UNIX Gallery presents Ellen de Meijer’s first New York solo show, Digital Divide, on view from February 5 through March 5.
UNIX Gallery is pleased to present Dutch artist Ellen de Meijer’s first New York solo show, Digital Divide. This latest series of paintings follows de Meijer’s successful showings at Art Stage Singapore, Art Toronto and Art Miami. The opening reception for Digital Divide will be held at UNIX Gallery on February 5, from 6 – 8 PM, and runs through March 5, 2015.
In Digital Divide, Ellen de Meijer’s works express a ruminative perspective from what you don’t see to what you feel everyday. De Meijer intends to capture the impact of our postmodern society on human behavior and the conflict between our basic human instincts of love, greed, fear and community, and our constant desire to progress and succeed. “Digital Divide is about all of us. The last 20 years we have experienced an enormous evolution mainly driven by technology and the digital revolution. But our human instincts have not changed, despite that our modern society often expects us to ignore these. It’s this tension that inspires my work,” says de Meijer.

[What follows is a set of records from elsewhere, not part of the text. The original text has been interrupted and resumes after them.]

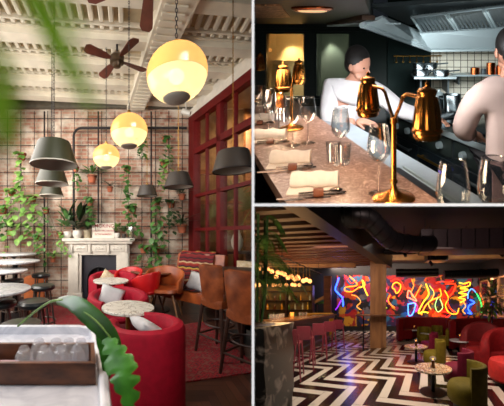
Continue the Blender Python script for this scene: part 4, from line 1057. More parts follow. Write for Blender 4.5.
def pan(label, u, y, z, r, h):
    x = (u-378)/400*y; t = thing('saucepan', label, 'pan', (x, y, z), random.uniform(-1, 1), group='steel pans on the bracket shelf')
    mb = MB(); mb.lathe([(.001, 0), (r*.85, 0), (r, h*.4), (r, h), (r*.96, h), (r*.95, h*.4), (.001, .01)], 22); mb.build('bowl', mat('pan_steel', '#8a9294', .22, metal=1, var=.1), t)
    mb = MB(); mb.rod((r, 0, h*.8), (r+.1, 0, h*.95), .007); mb.build('handle', m_steel_d, t)
pan('wide steel pan at the left front of the bracket shelf', 421, 3.85, shz, .085, .06); pan('wide steel pan at the right front of the bracket shelf', 441, 3.83, shz, .08, .06)
pan('upper left steel pan of the stack on the bracket shelf', 420, 3.88, shz+.065, .07, .06); pan('upper middle steel pan of the stack on the bracket shelf', 431, 3.9, shz+.065, .065, .06)
sh2 = thing('long_shelf', 'thin steel shelf with copper pans on the tiled wall, right of the bracket shelf', 'shelf', (at(480, 78, 3.9).x, 4.05, at(480, 75, 3.9).z))
mb = MB(); mb.bx(-.25, .7, -.14, .12, -.015, 0, .003); mb.build('board', m_steel, sh2)
for s in (-.2, .3):
    mb = MB(); mb.bx(s, s+.012, -.1, .12, -.1, -.015); mb.build('bracket', m_steel_d, sh2)
zz = at(480, 75, 3.9).z
for u, r, h, lb in ((475, .045, .06, 'small copper pan at the left of the long steel shelf'), (484, .03, .05, 'smallest dark pot in the row on the long steel shelf'), (491, .045, .11, 'tall copper pot on the long steel shelf beside the chef'), (501, .045, .085, 'copper pot at the right edge of the long steel shelf')):
    pot(lb, u, 38-(zz-1.6)/3.98*400, 3.98, r, h, m_copper if 'copper' in lb else m_steel_d, group='copper pans on the long shelf', handles=False)
ut = thing('utensil_rail', 'brass utensil rail with small hanging hooks beneath the hood corner', 'rail', (at(418, 56, 4.1).x, 4.14, at(418, 56, 4.1).z))
mb = MB(); mb.rod((-.25, 0, 0), (.25, 0, 0), .006); mb.build('rail', m_brass, ut)
for i in range(7):
    mb = MB(); mb.rod((-.22+.07*i, -.01, 0), (-.22+.07*i, -.01, -.05), .004); mb.ball((-.22+.07*i, -.01, -.06), .012); mb.build('hook', m_brass, ut)
# ---- brass table lamps with two fluted shades
def fluted(prof, n=60, k=12, amp=.07):
    mb = MB(); rings = []
    for r, z, f in prof: rings.append([Vector((r*(1+amp*f*math.cos(k*a))*math.cos(a), r*(1+amp*f*math.cos(k*a))*math.sin(a), z)) for a in [2*PI*i/n for i in range(n)]])
    return mb.loft(rings, cap=False)
def brass_lamp(label, loc, ang, power=1.):
    t = thing('brass_table_lamp', label, 'table lamp', loc, ang, group='brass two-shade lamps on the stone counter')
    mb = MB(); mb.lathe([(.001, 0), (.066, 0), (.067, .006), (.06, .012), (.045, .014), (.03, .02), (.014, .03), (.010, .04), (.001, .04)], 36); mb.build('base', m_gold, t)
    mb = MB(); mb.lathe([(.0085, .03), (.0085, .05), (.0125, .052), (.0125, .06), (.0085, .062), (.0085, .235), (.012, .237), (.012, .25), (.008, .252), (.001, .254)], 18); mb.build('pole', m_gold, t)
    L_ = .178
    for s in (-1, 1):
        mb = MB(); mb.tube([(0, 0, .245), (s*.03, 0, .285), (s*.055, 0, .325), (s*.075, 0, .335), (s*.15, 0, .335)], .0055, 8); mb.build('arm', m_gold, t)
        mb = fluted([(.012, .075, 0), (.022, .073, 0), (.027, .066, 0), (.027, .060, 0), (.0245, .057, 0), (.0245, .053, 0), (.029, .048, .7), (.034, .01, 1), (.0385, -.030, 1), (.037, -.033, 0), (.042, -.037, 0), (.042, -.044, 0), (.038, -.047, 0), (.038, -.054, 0), (.034, -.062, 0), (.031, -.062, 0), (.034, -.036, 0), (.03, .01, 0), (.022, .05, 0), (.001, .055, 0)])
        o = mb.build('lamp_shade', m_gold, t, smooth=50); o.location = (s*L_, 0, .29)
        f = MB(); f.lathe([(.001, .073), (.012, .075), (.005, .08), (.006, .086), (.003, .092), (.001, .093)], 14); ff = f.build('finial', m_gold, o)
        b = MB(); b.ball((0, 0, -.02), .014); b.build('bulb', glow('lamp_bulb', '#ffce8a', 6), o)
        c = Matrix.Rotation(ang, 4, 'Z') @ Vector((s*L_, 0, .26)); c = c+Vector(loc)
        spot('lamp_beam', c, c-Vector((0, 0, 1)), power, 115, (1, .74, .45), .012, .5)
    return t
la = math.atan2(1.08-1.4, .135+.037)
brass_lamp('large brass table lamp with two fluted shades in the front of the stone counter', (.049, 1.24, CT), la, 3.2)
brass_lamp('second brass two-shade lamp, standing mid-way along the stone counter', (-.475, 2.2, CT), -1.6, 4.5)
brass_lamp('farthest brass two-shade lamp at the left edge of the stone counter', (-1.0, 3.2, CT), -1.6, 4)
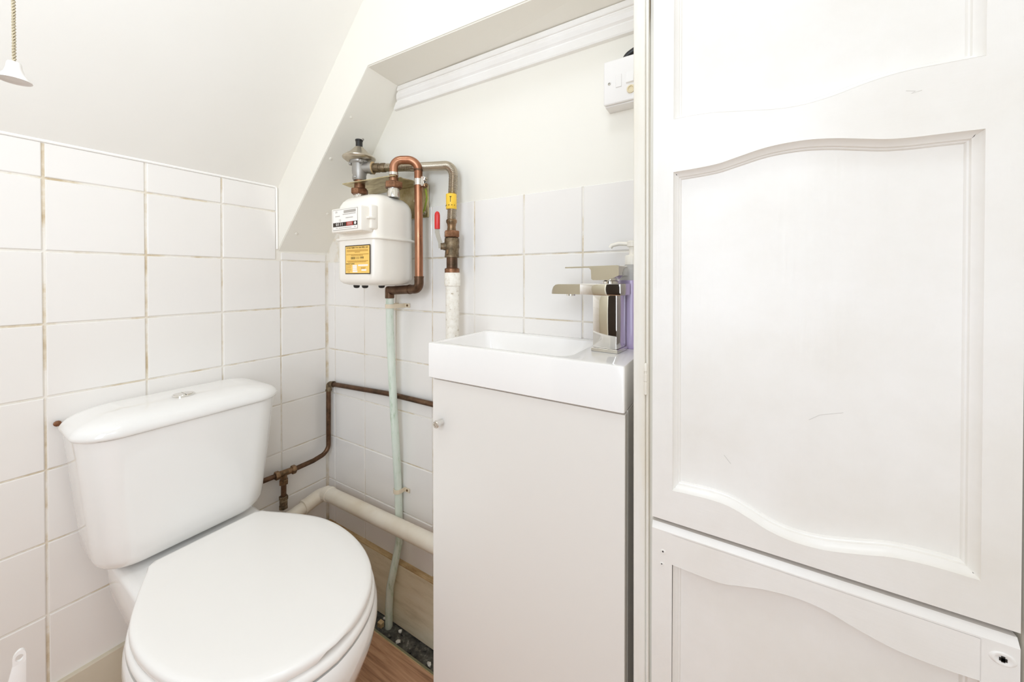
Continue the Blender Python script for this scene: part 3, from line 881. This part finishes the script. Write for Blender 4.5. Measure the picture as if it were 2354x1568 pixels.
for k, (a, b, z_) in enumerate(((0.391, 0.408, 1.0508), (0.413, 0.451, 1.0516), (0.391, 0.408, 1.0462), (0.391, 0.408, 1.0414), (0.391, 0.410, 1.0362), (0.426, 0.445, 1.0396))):
    flat('label_blank', a, b, z_-0.0021, z_+0.0021, 'print_white', lab, yt+0.0003)
for px, py_ in ((0.336, -0.125), (0.372, -0.125), (0.402, -0.095)):
    q = BM(); lathe(q, [(0.0085, 0.0), (0.0085, 0.004), (0.007, 0.008), (0.003, 0.0095)], (px, py_, 1.001), (0, 0, -1), 16)
    obj('bottom_plug', q, 'black_plastic', meter)
for px in (0.307+0.010, 0.457):
    q = BM(); lathe(q, [(0.0165, 1.232), (0.0165, 1.2470), (0.0150, 1.2500), (0.0150, 1.2560)], (px, -0.100, 0), (0, 0, 1), 24)
    obj('spigot', q, 'bright_zinc', meter)

XL = 0.317
reg = thing('gas_regulator', (XL, -0.10, 1.255), 'grey cast regulator with tin disc and black cap above the meter', 'gas regulator')
q = BM(); hexnut(q, (XL, -0.10, 1.2560), (0, 0, 1), 0.0235, 0.0165, 0.002, 0.3)
lathe(q, [(0.0150, 1.2725), (0.0140, 1.2900), (0.0140, 1.3020)], (XL, -0.10, 0), (0, 0, 1), 20)
obj('union_nut', q, 'union_bronze', reg, angle=30)
q = BM()
lathe(q, [(0.0165, 1.2960), (0.0180, 1.2980), (0.0180, 1.3110), (0.0195, 1.3150), (0.0200, 1.3230), (0.0200, 1.3420), (0.0245, 1.3460), (0.0250, 1.3530)], (XL-0.001, -0.10, 0), (0, 0, 1), 28)
lathe(q, [(0.0150, 0.0), (0.0150, 0.030), (0.0175, 0.031), (0.0175, 0.0395)], (XL, -0.100, 1.3310), (0.90, 0.43, 0.0), 20)
box(q, (XL-0.009, -0.1195, 1.2985), (XL+0.006, -0.110, 1.3085), 0.002, 1)
for s_ in (-1, 1):
    box(q, (XL+s_*0.022-0.004, -0.118, 1.3400), (XL+s_*0.022+0.004, -0.108, 1.3500), 0.0015, 1)
obj('body', q, 'cast_grey', reg, angle=40)
q = BM(); lathe(q, [(0.0168, 0.0), (0.0178, 0.0005), (0.0178, 0.0022), (0.0168, 0.0028)], V((XL, -0.100, 1.3310))+V((0.90, 0.43, 0.0)).normalized()*0.0385, (0.90, 0.43, 0.0), 20)
obj('fibre_washer', q, 'raw_edge', reg)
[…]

Ellen de Meijer’s paintings tend to give the viewer a unique feeling of sympathetic tension and pathos, simultaneously. Her portraits show figures of successful repute, yet vulnerable with an empty gaze. De Meijer’s figures are armed with digital gadgets such as Google Glass or iPhones, which refer to our zeitgeist of access to information and power. This proliferation of technology becomes a point of dependency while our human instincts docilely move to the background. Often they are portrayed with small, bizzare objects or wearing rubber cleaning gloves that are symbolic of a societal obsession with sterilization and unattainable perfection.
Ellen de Meijer (b. 1955) is known in Europe for her fine technique and level of detail in her work. She studied at the Academy of Fine Arts in Tilburg (the Netherlands) and owned an appraised art school in the Netherlands for many years. Various European art collectors, such as the Dutch art collection of the Van den Broek Foundation, hold de Meijer’s work.